GOAL OF THE EXERCISE: Return, word for word, the lines from the line holding "Write part 2" through the line holding "oi = t.n('ObjectInfo');". Include both end lines and no others.

====

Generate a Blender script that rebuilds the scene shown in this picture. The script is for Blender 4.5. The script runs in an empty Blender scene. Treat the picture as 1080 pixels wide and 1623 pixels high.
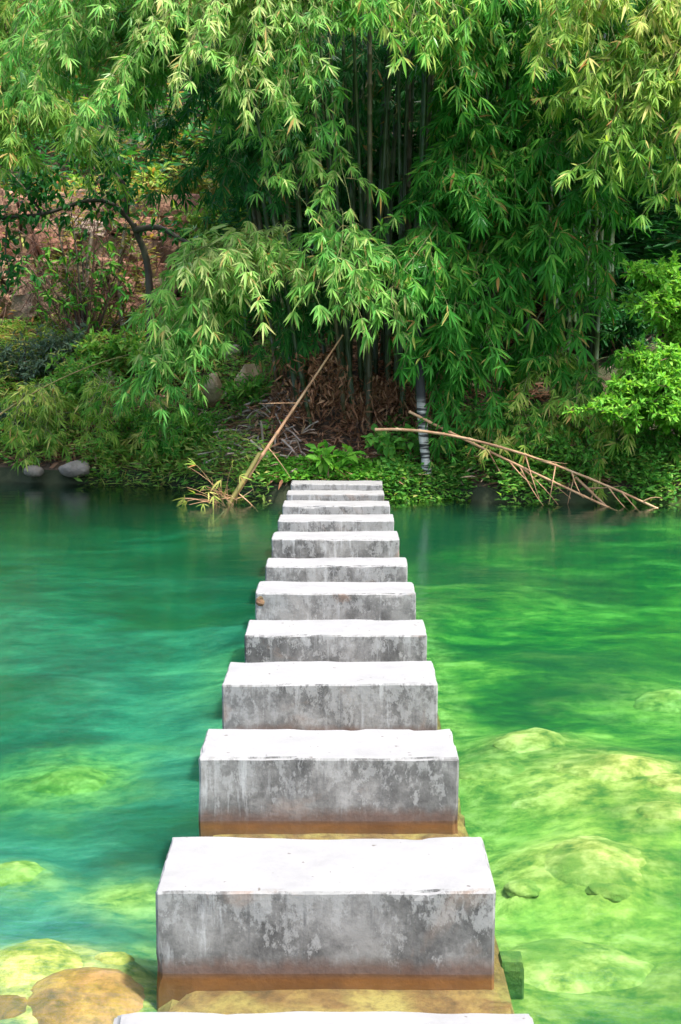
import bpy, math, random
import numpy as np
from mathutils import Vector, Matrix

# ------------------------------------------------------------------ camera
F_PX, YH, CAM = 2250.0, 530.0, (0.045, 0.0, 1.865)
PITCH = math.atan((811.5 - YH) / F_PX)
scene = bpy.context.scene
cam_d = bpy.data.cameras.new('camera')
cam = bpy.data.objects.new('camera', cam_d)
scene.collection.objects.link(cam)
cam.location = CAM
cam.rotation_euler = (math.pi / 2 - PITCH, 0, 0)
cam_d.sensor_fit = 'VERTICAL'
cam_d.sensor_height = 36.0
cam_d.lens = F_PX * 36.0 / 1623.0
cam_d.clip_start = 0.05
cam_d.clip_end = 600
scene.camera = cam

# ------------------------------------------------------------------ sky, sun, exposure
SUN_EL, SUN_AZ = math.radians(66), math.radians(122)      # azimuth clockwise from +Y (0 = straight ahead)
world = bpy.data.worlds.new('World'); scene.world = world; world.use_nodes = True
wn = world.node_tree.nodes; wl = world.node_tree.links
sky = wn.new('ShaderNodeTexSky'); sky.sky_type = 'NISHITA'; sky.sun_disc = False
sky.sun_elevation = SUN_EL; sky.sun_rotation = SUN_AZ
sky.air_density = 1.0; sky.dust_density = 4.0; sky.ozone_density = 1.0
wl.new(sky.outputs[0], wn['Background'].inputs[0]); wn['Background'].inputs[1].default_value = 0.15
sun_d = bpy.data.lights.new('sun', 'SUN'); sun_d.energy = 2.6; sun_d.angle = math.radians(4); sun_d.color = (1, .95, .86)
sun = bpy.data.objects.new('sun', sun_d); scene.collection.objects.link(sun)
sdir = Vector((math.sin(SUN_AZ) * math.cos(SUN_EL), math.cos(SUN_AZ) * math.cos(SUN_EL), math.sin(SUN_EL)))
sun.rotation_euler = sdir.to_track_quat('Z', 'Y').to_euler()
scene.view_settings.view_transform = 'Standard'; scene.view_settings.look = 'None'
scene.view_settings.exposure = 1.65; scene.view_settings.gamma = 1.0
scene.view_settings.use_curve_mapping = False
scene.render.engine = 'CYCLES'
cy = scene.cycles
cy.use_denoising = True; cy.use_adaptive_sampling = True; cy.adaptive_threshold = .025; cy.use_light_tree = False; cy.max_bounces = 6; cy.diffuse_bounces = 2; cy.glossy_bounces = 3
cy.transmission_bounces = 4; cy.transparent_max_bounces = 12; cy.volume_bounces = 0
cy.caustics_reflective = False; cy.caustics_refractive = False; cy.sample_clamp_indirect = 4.0

random.seed(7); RNG = np.random.default_rng(7)
CP, SP = math.cos(PITCH), math.sin(PITCH)

def ray(px, py):
    x, y = (px - 540.0) / F_PX, (811.5 - py) / F_PX
    return np.array([x, CP + y * SP, -SP + y * CP])
def at(px, py, Y):
    d = ray(px, py); return np.array(CAM) + d * ((Y - CAM[1]) / d[1])
def atz(px, py, z):
    d = ray(px, py); return np.array(CAM) + d * ((z - CAM[2]) / d[2])

# ------------------------------------------------------------------ noise (numpy)
_P = np.random.default_rng(3).random((64, 64, 64))
def vnoise(p):
    p = np.asarray(p, float); i = np.floor(p).astype(int); f = p - i; f = f * f * (3 - 2 * f); i &= 63; j = (i + 1) & 63
    g = lambda a, b, c: _P[a[..., 0], b[..., 1], c[..., 2]]
    fx, fy, fz = f[..., 0], f[..., 1], f[..., 2]
    L = lambda a, b, t: a + (b - a) * t
    return L(L(L(g(i, i, i), g(j, i, i), fx), L(g(i, j, i), g(j, j, i), fx), fy),
             L(L(g(i, i, j), g(j, i, j), fx), L(g(i, j, j), g(j, j, j), fx), fy), fz) * 2 - 1
def fbm(p, o=4):
    p = np.asarray(p, float); s = 0; a = 1
    for k in range(o):
        s = s + a * vnoise(p * 2 ** k + 17.3 * k); a *= .5
    return s

# ------------------------------------------------------------------ objects
COL = scene.collection
def mesh_data(name, v, f, mats, tone=None, midx=None, smooth=False):
    me = bpy.data.meshes.new(name)
    v = np.asarray(v, dtype=np.float32)
    if isinstance(f, np.ndarray):
        k = f.shape[1]; n = f.shape[0]
        me.vertices.add(len(v)); me.vertices.foreach_set('co', v.ravel())
        me.loops.add(n * k); me.loops.foreach_set('vertex_index', f.astype(np.int32).ravel())
        me.polygons.add(n); me.polygons.foreach_set('loop_start', np.arange(0, n * k, k, dtype=np.int32))
        me.update(calc_edges=True)
    else:
        me.from_pydata(v.tolist(), [], f)
    for m in (mats if isinstance(mats, (list, tuple)) else [mats]):
        me.materials.append(m)
    if tone is not None:
        a = me.attributes.new('tone', 'FLOAT', 'POINT'); a.data.foreach_set('value', np.asarray(tone, dtype=np.float32))
    if midx is not None:
        me.polygons.foreach_set('material_index', np.asarray(midx, dtype=np.int32))
    if smooth:
        me.polygons.foreach_set('use_smooth', np.ones(len(me.polygons), dtype=bool))
    me.update(); return me
def link(name, me, parent=None):
    o = bpy.data.objects.new(name, me); COL.objects.link(o)
    if parent is not None: o.parent = parent
    return o
def tag(o, label=None, cat=None, group=None, kind=None):
    if label: o['label'] = label
    if cat: o['category'] = cat
    if group: o['group'] = group
    if kind: o['kind'] = kind
    return o
def empty(name, loc):
    o = bpy.data.objects.new(name, None); COL.objects.link(o); o.location = loc; o.empty_display_size = .2; return o

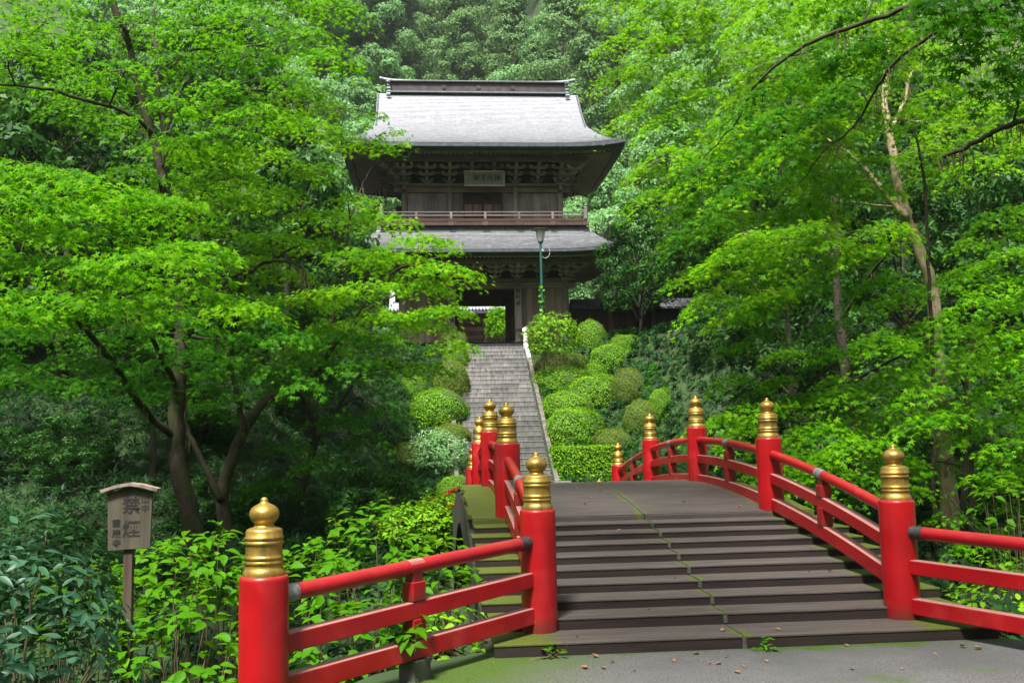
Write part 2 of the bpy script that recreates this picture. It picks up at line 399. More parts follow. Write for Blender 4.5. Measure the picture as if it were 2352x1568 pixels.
# stone
t = NT('streaked stair stone'); P_ = t.pos(); sp = t.n('SeparateXYZ'); t.l(P_, sp.inputs[0])
st = t.noise(2.4, 7, sc3=(5, 1.5, .7), rough=.7); n2 = t.noise(9, 6, rough=.7)
c = t.mix(t.ramp(st, [(.30, 0), (.66, 1)]), (.075, .073, .07), (.25, .247, .247)); c = t.mix(t.math('MULTIPLY', t.ramp(n2, [(.5, 0), (.75, 1)]), .6), c, (.06, .06, .05))
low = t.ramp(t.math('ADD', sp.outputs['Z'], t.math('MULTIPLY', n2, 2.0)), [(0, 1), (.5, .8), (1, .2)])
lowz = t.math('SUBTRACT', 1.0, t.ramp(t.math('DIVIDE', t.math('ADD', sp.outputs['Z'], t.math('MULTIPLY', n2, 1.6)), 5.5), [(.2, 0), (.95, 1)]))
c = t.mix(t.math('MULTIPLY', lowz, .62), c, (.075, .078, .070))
oi = t.n('ObjectInfo'); h_ = t.n('HueSaturation'); t.l(c, h_.inputs['Color']); t.l(t.math('ADD', t.math('MULTIPLY', oi.outputs['Random'], .5), .75), h_.inputs['Value'])
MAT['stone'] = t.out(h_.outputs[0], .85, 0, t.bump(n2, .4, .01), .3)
MAT['kerb'] = simple('kerb stone', (.05, .046, .040), (.16, .148, .13), 5, .85, bump=.4)
MAT['white'] = simple('white painted stone', (.6, .6, .6), (.8, .8, .8), 6, .6, bump=.15)
MAT['plaster'] = simple('white plaster', (.65, .65, .63), (.8, .8, .78), 4, .8, bump=.1)
# small stuff
MAT['lampgreen'] = simple('green lamp paint', (.012, .065, .05), (.02, .10, .075), 8, .4, bump=.1)
MAT['glass'] = simple('frosted white lamp glass', (.78, .78, .82), (.85, .85, .88), 4, .35, bump=0)
t = NT('opal lamp glass'); p = t.n('BsdfPrincipled'); p.inputs['Base Color'].default_value = (.88, .88, .92, 1); p.inputs['Roughness'].default_value = .3
tr = t.n('BsdfTranslucent'); tr.inputs['Color'].default_value = (.9, .9, .94, 1); mx = t.n('MixShader'); mx.inputs[0].default_value = .45
t.l(p.outputs[0], mx.inputs[1]); t.l(tr.outputs[0], mx.inputs[2]); o_ = t.n('OutputMaterial'); t.l(mx.outputs[0], o_.inputs[0]); MAT['glass'] = t.m
MAT['lampcap'] = simple('rusty lamp cap', (.09, .045, .03), (.2, .1, .06), 9, .5, .2, bump=.2)
MAT['conduit'] = simple('grey conduit', (.3, .3, .3), (.5, .5, .5), 9, .5, 0, bump=.1)
MAT['signwood'] = wood('brown notice board wood', (.042, .036, .027), (.10, .087, .066), (.03, .03, .018), .55)
MAT['signpost'] = wood('notice post wood', (.06, .042, .03), (.15, .11, .08), (.02, .02, .015), .45)
MAT['bark_roof'] = simple('bark sign roof', (.10, .07, .06), (.32, .25, .22), 14, .9, bump=.6)
MAT['ink'] = simple('black ink', (.006, .006, .006), (.014, .013, .012), 20, .6, bump=0)
MAT['inkfaint'] = simple('worn ink', (.03, .03, .028), (.07, .07, .06), 20, .8, bump=0)
MAT['board'] = wood('pale grey signboard', (.15, .135, .12), (.29, .265, .25), (.08, .06, .05), .4)
MAT['plaqueb'] = simple('grey green plaque', (.15, .16, .12), (.20, .205, .16), 9, .8, bump=.2)
def bark(name, a, b, moss, mo=.5, sc=7):
    t = NT(name); n = t.noise(sc, 7, sc3=(1, 1, .45), rough=.7); m = t.noise(2.1, 5)
    c = t.mix(t.ramp(n, [(.35, 0), (.65, 1)]), a, b); c = t.mix(t.math('MULTIPLY', t.ramp(m, [(.42, 0), (.6, 1)]), mo), c, moss)
    return t.out(c, .92, 0, t.bump(n, .7, .02), .25)
MAT['bark'] = bark('mossy maple bark', (.018, .014, .010), (.085, .066, .048), (.025, .038, .007), .75)
MAT['barkpale'] = bark('pale lichened bark', (.25, .18, .12), (.58, .46, .35), (.22, .16, .05), .4, 5)
MAT['barkdark'] = bark('dark bark', (.02, .016, .012), (.07, .055, .042), (.025, .035, .012), .5)
MAT['stem'] = simple('shrub stem', (.05, .035, .02), (.12, .09, .05), 12, .8, bump=.2)
MAT['dead'] = simple('bare grey twig', (.3, .27, .25), (.5, .46, .43), 20, .9, bump=0)
MAT['lichen'] = simple('hanging lichen', (.07, .075, .02), (.14, .13, .045), 12, .95, bump=0)
MAT['maple'] = leafmat('bright maple leaf', [(.030, .14, .003), (.06, .20, .004), (.10, .27, .005), (.15, .34, .008)], (.22, .60, .006), .44, .6, .10)
MAT['maple2'] = leafmat('yellow green maple leaf', [(.05, .19, .005), (.09, .26, .008), (.14, .33, .012), (.20, .39, .02)], (.32, .65, .010), .46, .6, .10)
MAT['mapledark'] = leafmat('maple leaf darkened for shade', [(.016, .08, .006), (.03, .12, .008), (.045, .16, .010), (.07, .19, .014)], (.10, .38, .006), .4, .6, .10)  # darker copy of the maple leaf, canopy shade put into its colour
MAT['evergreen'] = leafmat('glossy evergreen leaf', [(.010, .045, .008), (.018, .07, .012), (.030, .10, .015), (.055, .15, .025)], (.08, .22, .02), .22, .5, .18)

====

SOLUTION FOR THIS PROBLEM:
Write part 2 of the bpy script that recreates this picture. It picks up at line 399. More parts follow. Write for Blender 4.5. Measure the picture as if it were 2352x1568 pixels.
# stone
t = NT('streaked stair stone'); P_ = t.pos(); sp = t.n('SeparateXYZ'); t.l(P_, sp.inputs[0])
st = t.noise(2.4, 7, sc3=(5, 1.5, .7), rough=.7); n2 = t.noise(9, 6, rough=.7)
c = t.mix(t.ramp(st, [(.30, 0), (.66, 1)]), (.075, .073, .07), (.25, .247, .247)); c = t.mix(t.math('MULTIPLY', t.ramp(n2, [(.5, 0), (.75, 1)]), .6), c, (.06, .06, .05))
low = t.ramp(t.math('ADD', sp.outputs['Z'], t.math('MULTIPLY', n2, 2.0)), [(0, 1), (.5, .8), (1, .2)])
lowz = t.math('SUBTRACT', 1.0, t.ramp(t.math('DIVIDE', t.math('ADD', sp.outputs['Z'], t.math('MULTIPLY', n2, 1.6)), 5.5), [(.2, 0), (.95, 1)]))
c = t.mix(t.math('MULTIPLY', lowz, .62), c, (.075, .078, .070))
oi = t.n('ObjectInfo'); h_ = t.n('HueSaturation'); t.l(c, h_.inputs['Color']); t.l(t.math('ADD', t.math('MULTIPLY', oi.outputs['Random'], .5), .75), h_.inputs['Value'])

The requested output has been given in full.